Modern love es la nueva serie de moda. Ocho capítulos deliciosos y autoconclusivos en los que se dibujan varios tipos de amor. Diferentes actores, diferentes personajes. Solo uno aparece en todos ellos: la ciudad de Nueva York, tan apetecible y sabrosa como una tarta Red Relvet de Magnolia Bakery.

El boca oreja ha funcionado como la pólvora por una cuestión muy simple, te identificas con esas historias, las entiendes, te desabrochan el alma y las dejas colarse sin esfuerzo alguno. Te provocan una sonrisa y muchas ganas de sofá, manta, té y día lluvioso. Son como el amor romántico, contemplándolas todo cobra sentido, al menos para ti. No aparece ningún dramón insufrible, qué bien. Son disfrutables, dulces, brillantes. Quizás la serie, y también los objetos de nuestros enamoramientos, tengan imperfecciones, pero no los ves.

La niebla rosa desactiva los centros neuronales que se encargan de tomar decisiones. El amor es ciego y está atontado, es un hecho empírico y comprobado científicamente, nace en un área que está justo al lado de donde habitan esos impulsos tan primitivos que son la sed y el hambre, muy alejado de la parte que gestiona nuestra sensatez. Está casado o vive en Sebastopol, pero qué más da. El mundo por montera y que pase lo que tenga que pasar. Es mi media naranja, no hay nadie tan maravilloso en la galaxia entera, el amor mueve el mundo.

Encajamos, a veces a la fuerza, a ese que nos dedica miraditas en el bar donde desayunamos, dentro de la película que llevamos rodando en nuestro coco desde que cumplimos los doce. Mi persona ideal es así, es asá y, mira tú por donde, a ese ser irrepetible le ha dado por trabajar justo al lado de mi oficina. Cómo es el destino de maravilloso y de juguetón.

El interruptor de los corazoncitos se enciende al tiempo que el de la racionalidad se apaga. Eso no lo cuentan en esta serie, ni en ninguna que yo haya visto. Eres capaz de identificar lo que no te gusta del chaval que toma café a tu lado, pero te pasas sus defectos por el arco del triunfo. A veces son insignificantes; otras, constituyen el detonante de la tragedia emocional.

Todos nos hemos encontrado en la situación de contemplar cómo un amigo va directo al abismo de la debacle amorosa, sin paracaídas, sin red y sin casco. Pero a ver quién se enfrenta a Cupido, con lo certero que es siempre y con la de veces que te ha arreado a ti en los morros, aniquilando cualquier oportunidad que tuvieran tus colegas de prevenirte contra la tormenta.

Dicen los que saben del coco, que el cerebro tarda diecisiete meses en reconectar los sitios cerebrales que se ocupan de la cordura.

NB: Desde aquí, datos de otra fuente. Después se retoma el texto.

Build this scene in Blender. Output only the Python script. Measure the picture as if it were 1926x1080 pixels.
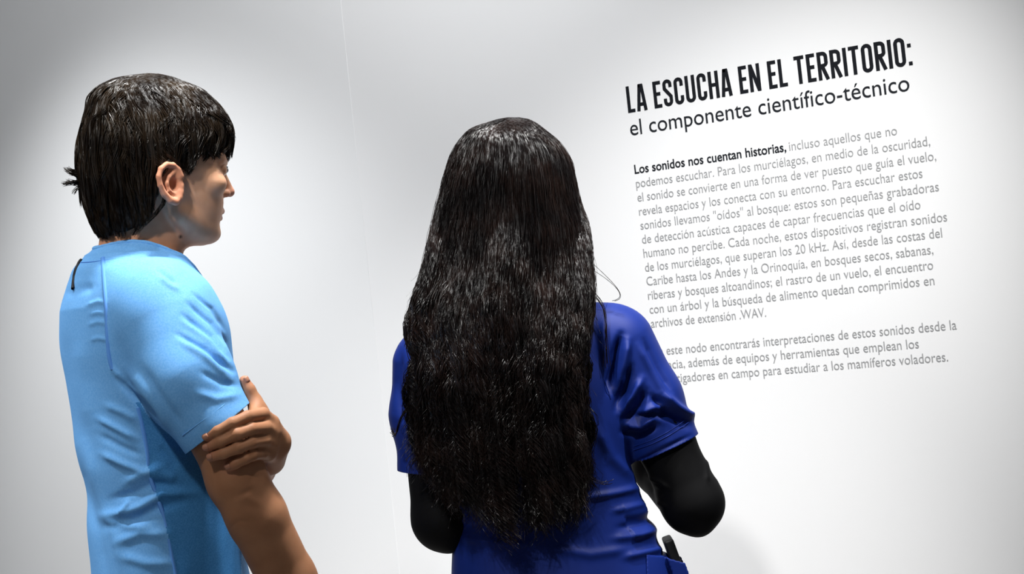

Ese debería de ser el periodo en el que aprendemos a conocer a la otra persona y a identificar lo que sentimos con ella cuando estamos en plenas facultades. Lo del flechazo es una trampa de purpurina, pero trampa al fin y al cabo.

La solución no es fácil, teniendo en cuenta que el sujeto afectado anda flotando entre dopamina, oxitocina y todas las inas existentes. No hay vacuna contra nuestra propia majaronería, quizás lo suyo sería aprender a mantener el foco en nosotros mismos, en nuestra individualidad y en el convencimiento de que el planeta sigue girando sin esa persona a nuestro lado. En la serie y en la vida hablamos de la autoestima. Si no nos queremos nosotros, mal nos van a querer. Qué difícil gustarle de verdad al del bar de desayunos si no te gustas tú.

Ocupar plenamente la persona que somos y aprender a relacionarnos con nuestras emociones debería llevarnos, inevitablemente, a interactuar con los demás de una manera más sana y honesta. No te necesito, pero te quiero. Soy una naranja entera, feliz de narices, y contigo al lado, mucho más. Mientras eso sea así, estaremos juntos y, cuando se nos amargue el zumo común, cuídate mucho y ya nos vemos. La vida, como las series, es mucho mejor sin grandes dramas.